Copy every record below exactly.

START

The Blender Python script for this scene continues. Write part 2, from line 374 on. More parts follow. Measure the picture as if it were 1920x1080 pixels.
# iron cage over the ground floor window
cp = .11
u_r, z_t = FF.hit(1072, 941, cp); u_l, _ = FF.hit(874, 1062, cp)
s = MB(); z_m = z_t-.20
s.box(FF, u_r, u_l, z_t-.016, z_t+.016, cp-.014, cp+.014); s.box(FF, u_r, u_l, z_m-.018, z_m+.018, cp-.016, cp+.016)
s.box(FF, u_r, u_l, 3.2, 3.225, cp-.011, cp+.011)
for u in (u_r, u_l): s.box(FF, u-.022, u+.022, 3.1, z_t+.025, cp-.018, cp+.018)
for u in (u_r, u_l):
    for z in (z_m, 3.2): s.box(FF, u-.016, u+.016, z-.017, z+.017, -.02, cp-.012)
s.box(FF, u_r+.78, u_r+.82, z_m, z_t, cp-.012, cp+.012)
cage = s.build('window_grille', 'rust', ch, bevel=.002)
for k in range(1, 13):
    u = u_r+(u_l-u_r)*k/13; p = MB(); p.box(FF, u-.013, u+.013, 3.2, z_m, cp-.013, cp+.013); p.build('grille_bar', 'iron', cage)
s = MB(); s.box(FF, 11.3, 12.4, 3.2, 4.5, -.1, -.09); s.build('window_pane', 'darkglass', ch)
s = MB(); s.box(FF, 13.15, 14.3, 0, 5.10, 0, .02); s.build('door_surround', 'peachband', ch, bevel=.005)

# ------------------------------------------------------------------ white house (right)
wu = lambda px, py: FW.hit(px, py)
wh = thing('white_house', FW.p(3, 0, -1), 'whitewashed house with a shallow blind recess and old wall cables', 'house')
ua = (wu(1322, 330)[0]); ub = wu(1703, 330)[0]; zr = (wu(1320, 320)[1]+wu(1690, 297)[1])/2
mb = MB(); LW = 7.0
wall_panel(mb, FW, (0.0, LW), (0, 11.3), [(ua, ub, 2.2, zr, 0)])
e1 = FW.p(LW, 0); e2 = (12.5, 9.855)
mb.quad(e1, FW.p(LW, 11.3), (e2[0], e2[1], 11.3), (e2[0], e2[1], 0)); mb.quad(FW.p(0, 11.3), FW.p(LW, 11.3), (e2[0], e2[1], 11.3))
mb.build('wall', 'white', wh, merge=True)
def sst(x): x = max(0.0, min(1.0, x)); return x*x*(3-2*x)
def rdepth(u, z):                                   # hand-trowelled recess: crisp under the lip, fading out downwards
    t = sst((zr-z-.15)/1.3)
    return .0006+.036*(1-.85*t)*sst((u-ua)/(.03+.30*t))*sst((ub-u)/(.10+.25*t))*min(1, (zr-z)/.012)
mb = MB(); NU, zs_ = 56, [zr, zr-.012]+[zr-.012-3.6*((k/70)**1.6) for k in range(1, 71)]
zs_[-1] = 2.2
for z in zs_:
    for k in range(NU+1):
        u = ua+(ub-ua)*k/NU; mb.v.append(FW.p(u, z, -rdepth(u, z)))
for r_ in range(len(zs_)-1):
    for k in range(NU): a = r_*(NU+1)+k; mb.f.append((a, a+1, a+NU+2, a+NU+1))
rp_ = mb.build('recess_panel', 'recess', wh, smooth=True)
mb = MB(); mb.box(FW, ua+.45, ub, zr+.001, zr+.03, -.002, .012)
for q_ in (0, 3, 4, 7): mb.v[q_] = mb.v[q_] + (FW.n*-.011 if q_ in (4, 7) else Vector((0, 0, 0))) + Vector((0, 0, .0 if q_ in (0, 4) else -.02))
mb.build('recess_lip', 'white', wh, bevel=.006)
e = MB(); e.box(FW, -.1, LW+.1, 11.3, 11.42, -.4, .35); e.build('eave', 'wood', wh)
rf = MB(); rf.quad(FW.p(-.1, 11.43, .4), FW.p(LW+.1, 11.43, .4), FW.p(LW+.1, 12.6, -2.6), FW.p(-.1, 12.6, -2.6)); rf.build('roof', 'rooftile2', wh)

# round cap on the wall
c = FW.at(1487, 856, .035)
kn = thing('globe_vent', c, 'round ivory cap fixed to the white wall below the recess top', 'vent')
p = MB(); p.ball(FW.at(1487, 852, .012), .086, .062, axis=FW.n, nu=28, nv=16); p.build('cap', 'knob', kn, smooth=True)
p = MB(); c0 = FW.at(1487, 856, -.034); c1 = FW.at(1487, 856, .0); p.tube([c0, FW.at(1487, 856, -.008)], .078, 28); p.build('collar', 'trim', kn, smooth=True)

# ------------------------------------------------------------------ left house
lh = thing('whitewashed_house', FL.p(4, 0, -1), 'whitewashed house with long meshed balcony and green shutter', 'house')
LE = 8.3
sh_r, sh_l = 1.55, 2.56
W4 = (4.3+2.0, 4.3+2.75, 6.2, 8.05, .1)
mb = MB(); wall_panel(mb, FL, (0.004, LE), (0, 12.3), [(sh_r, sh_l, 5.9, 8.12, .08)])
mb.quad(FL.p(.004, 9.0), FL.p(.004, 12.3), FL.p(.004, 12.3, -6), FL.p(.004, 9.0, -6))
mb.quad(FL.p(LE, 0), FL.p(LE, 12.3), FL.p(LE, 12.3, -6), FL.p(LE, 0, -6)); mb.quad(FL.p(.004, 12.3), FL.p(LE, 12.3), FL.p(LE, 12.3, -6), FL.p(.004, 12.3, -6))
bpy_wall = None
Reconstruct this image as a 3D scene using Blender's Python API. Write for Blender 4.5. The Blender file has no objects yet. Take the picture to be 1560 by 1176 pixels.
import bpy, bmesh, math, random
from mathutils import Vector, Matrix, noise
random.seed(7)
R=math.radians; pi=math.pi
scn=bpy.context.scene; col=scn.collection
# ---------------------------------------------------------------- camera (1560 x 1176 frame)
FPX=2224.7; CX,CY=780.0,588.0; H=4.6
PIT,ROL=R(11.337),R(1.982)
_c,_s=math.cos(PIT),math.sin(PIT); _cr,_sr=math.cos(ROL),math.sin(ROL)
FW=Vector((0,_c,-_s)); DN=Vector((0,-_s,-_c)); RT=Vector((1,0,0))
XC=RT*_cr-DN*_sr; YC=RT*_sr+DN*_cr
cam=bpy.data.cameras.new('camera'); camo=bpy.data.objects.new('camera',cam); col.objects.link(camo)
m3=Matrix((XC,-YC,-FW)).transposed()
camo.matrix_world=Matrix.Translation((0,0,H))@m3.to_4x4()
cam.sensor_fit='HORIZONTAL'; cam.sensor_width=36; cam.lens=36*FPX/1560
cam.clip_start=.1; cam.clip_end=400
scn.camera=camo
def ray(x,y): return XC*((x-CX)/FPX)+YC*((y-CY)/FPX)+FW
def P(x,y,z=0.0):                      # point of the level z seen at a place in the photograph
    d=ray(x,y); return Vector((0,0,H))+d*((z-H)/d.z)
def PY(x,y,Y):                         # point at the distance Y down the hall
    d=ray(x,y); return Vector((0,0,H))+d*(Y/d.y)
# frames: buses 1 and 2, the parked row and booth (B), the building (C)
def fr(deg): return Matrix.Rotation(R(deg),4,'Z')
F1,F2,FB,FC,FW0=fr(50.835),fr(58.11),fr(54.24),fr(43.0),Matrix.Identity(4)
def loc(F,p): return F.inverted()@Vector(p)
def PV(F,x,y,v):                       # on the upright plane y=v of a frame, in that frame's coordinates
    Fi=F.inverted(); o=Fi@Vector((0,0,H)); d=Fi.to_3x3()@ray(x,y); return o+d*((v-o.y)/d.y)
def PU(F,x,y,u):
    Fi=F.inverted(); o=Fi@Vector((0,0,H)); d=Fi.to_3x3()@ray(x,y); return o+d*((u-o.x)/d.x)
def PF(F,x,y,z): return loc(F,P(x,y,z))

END

TASK RESPONSE:
The Blender Python script for this scene continues. Write part 2, from line 374 on. More parts follow. Measure the picture as if it were 1920x1080 pixels.
# iron cage over the ground floor window
cp = .11
u_r, z_t = FF.hit(1072, 941, cp); u_l, _ = FF.hit(874, 1062, cp)
s = MB(); z_m = z_t-.20
s.box(FF, u_r, u_l, z_t-.016, z_t+.016, cp-.014, cp+.014); s.box(FF, u_r, u_l, z_m-.018, z_m+.018, cp-.016, cp+.016)
s.box(FF, u_r, u_l, 3.2, 3.225, cp-.011, cp+.011)
for u in (u_r, u_l): s.box(FF, u-.022, u+.022, 3.1, z_t+.025, cp-.018, cp+.018)
for u in (u_r, u_l):
    for z in (z_m, 3.2): s.box(FF, u-.016, u+.016, z-.017, z+.017, -.02, cp-.012)
s.box(FF, u_r+.78, u_r+.82, z_m, z_t, cp-.012, cp+.012)
cage = s.build('window_grille', 'rust', ch, bevel=.002)
for k in range(1, 13):
    u = u_r+(u_l-u_r)*k/13; p = MB(); p.box(FF, u-.013, u+.013, 3.2, z_m, cp-.013, cp+.013); p.build('grille_bar', 'iron', cage)
s = MB(); s.box(FF, 11.3, 12.4, 3.2, 4.5, -.1, -.09); s.build('window_pane', 'darkglass', ch)
s = MB(); s.box(FF, 13.15, 14.3, 0, 5.10, 0, .02); s.build('door_surround', 'peachband', ch, bevel=.005)

# ------------------------------------------------------------------ white house (right)
wu = lambda px, py: FW.hit(px, py)
wh = thing('white_house', FW.p(3, 0, -1), 'whitewashed house with a shallow blind recess and old wall cables', 'house')
ua = (wu(1322, 330)[0]); ub = wu(1703, 330)[0]; zr = (wu(1320, 320)[1]+wu(1690, 297)[1])/2
mb = MB(); LW = 7.0
wall_panel(mb, FW, (0.0, LW), (0, 11.3), [(ua, ub, 2.2, zr, 0)])
e1 = FW.p(LW, 0); e2 = (12.5, 9.855)
mb.quad(e1, FW.p(LW, 11.3), (e2[0], e2[1], 11.3), (e2[0], e2[1], 0)); mb.quad(FW.p(0, 11.3), FW.p(LW, 11.3), (e2[0], e2[1], 11.3))
mb.build('wall', 'white', wh, merge=True)
def sst(x): x = max(0.0, min(1.0, x)); return x*x*(3-2*x)
def rdepth(u, z):                                   # hand-trowelled recess: crisp under the lip, fading out downwards
    t = sst((zr-z-.15)/1.3)
    return .0006+.036*(1-.85*t)*sst((u-ua)/(.03+.30*t))*sst((ub-u)/(.10+.25*t))*min(1, (zr-z)/.012)
mb = MB(); NU, zs_ = 56, [zr, zr-.012]+[zr-.012-3.6*((k/70)**1.6) for k in range(1, 71)]
zs_[-1] = 2.2
for z in zs_:
    for k in range(NU+1):
        u = ua+(ub-ua)*k/NU; mb.v.append(FW.p(u, z, -rdepth(u, z)))
for r_ in range(len(zs_)-1):
    for k in range(NU): a = r_*(NU+1)+k; mb.f.append((a, a+1, a+NU+2, a+NU+1))
rp_ = mb.build('recess_panel', 'recess', wh, smooth=True)
mb = MB(); mb.box(FW, ua+.45, ub, zr+.001, zr+.03, -.002, .012)
for q_ in (0, 3, 4, 7): mb.v[q_] = mb.v[q_] + (FW.n*-.011 if q_ in (4, 7) else Vector((0, 0, 0))) + Vector((0, 0, .0 if q_ in (0, 4) else -.02))
mb.build('recess_lip', 'white', wh, bevel=.006)
e = MB(); e.box(FW, -.1, LW+.1, 11.3, 11.42, -.4, .35); e.build('eave', 'wood', wh)
rf = MB(); rf.quad(FW.p(-.1, 11.43, .4), FW.p(LW+.1, 11.43, .4), FW.p(LW+.1, 12.6, -2.6), FW.p(-.1, 12.6, -2.6)); rf.build('roof', 'rooftile2', wh)

# round cap on the wall
c = FW.at(1487, 856, .035)
kn = thing('globe_vent', c, 'round ivory cap fixed to the white wall below the recess top', 'vent')
p = MB(); p.ball(FW.at(1487, 852, .012), .086, .062, axis=FW.n, nu=28, nv=16); p.build('cap', 'knob', kn, smooth=True)
p = MB(); c0 = FW.at(1487, 856, -.034); c1 = FW.at(1487, 856, .0); p.tube([c0, FW.at(1487, 856, -.008)], .078, 28); p.build('collar', 'trim', kn, smooth=True)

# ------------------------------------------------------------------ left house
lh = thing('whitewashed_house', FL.p(4, 0, -1), 'whitewashed house with long meshed balcony and green shutter', 'house')
LE = 8.3
sh_r, sh_l = 1.55, 2.56
W4 = (4.3+2.0, 4.3+2.75, 6.2, 8.05, .1)
mb = MB(); wall_panel(mb, FL, (0.004, LE), (0, 12.3), [(sh_r, sh_l, 5.9, 8.12, .08)])
mb.quad(FL.p(.004, 9.0), FL.p(.004, 12.3), FL.p(.004, 12.3, -6), FL.p(.004, 9.0, -6))
mb.quad(FL.p(LE, 0), FL.p(LE, 12.3), FL.p(LE, 12.3, -6), FL.p(LE, 0, -6)); mb.quad(FL.p(.004, 12.3), FL.p(LE, 12.3), FL.p(LE, 12.3, -6), FL.p(.004, 12.3, -6))
bpy_wall = None
Reconstruct this image as a 3D scene using Blender's Python API. Write for Blender 4.5. The Blender file has no objects yet. Take the picture to be 1560 by 1176 pixels.
import bpy, bmesh, math, random
from mathutils import Vector, Matrix, noise
random.seed(7)
R=math.radians; pi=math.pi
scn=bpy.context.scene; col=scn.collection
# ---------------------------------------------------------------- camera (1560 x 1176 frame)
FPX=2224.7; CX,CY=780.0,588.0; H=4.6
PIT,ROL=R(11.337),R(1.982)
_c,_s=math.cos(PIT),math.sin(PIT); _cr,_sr=math.cos(ROL),math.sin(ROL)
FW=Vector((0,_c,-_s)); DN=Vector((0,-_s,-_c)); RT=Vector((1,0,0))
XC=RT*_cr-DN*_sr; YC=RT*_sr+DN*_cr
cam=bpy.data.cameras.new('camera'); camo=bpy.data.objects.new('camera',cam); col.objects.link(camo)
m3=Matrix((XC,-YC,-FW)).transposed()
camo.matrix_world=Matrix.Translation((0,0,H))@m3.to_4x4()
cam.sensor_fit='HORIZONTAL'; cam.sensor_width=36; cam.lens=36*FPX/1560
cam.clip_start=.1; cam.clip_end=400
scn.camera=camo
def ray(x,y): return XC*((x-CX)/FPX)+YC*((y-CY)/FPX)+FW
def P(x,y,z=0.0):                      # point of the level z seen at a place in the photograph
    d=ray(x,y); return Vector((0,0,H))+d*((z-H)/d.z)
def PY(x,y,Y):                         # point at the distance Y down the hall
    d=ray(x,y); return Vector((0,0,H))+d*(Y/d.y)
# frames: buses 1 and 2, the parked row and booth (B), the building (C)
def fr(deg): return Matrix.Rotation(R(deg),4,'Z')
F1,F2,FB,FC,FW0=fr(50.835),fr(58.11),fr(54.24),fr(43.0),Matrix.Identity(4)
def loc(F,p): return F.inverted()@Vector(p)
def PV(F,x,y,v):                       # on the upright plane y=v of a frame, in that frame's coordinates
    Fi=F.inverted(); o=Fi@Vector((0,0,H)); d=Fi.to_3x3()@ray(x,y); return o+d*((v-o.y)/d.y)
def PU(F,x,y,u):
    Fi=F.inverted(); o=Fi@Vector((0,0,H)); d=Fi.to_3x3()@ray(x,y); return o+d*((u-o.x)/d.x)
def PF(F,x,y,z): return loc(F,P(x,y,z))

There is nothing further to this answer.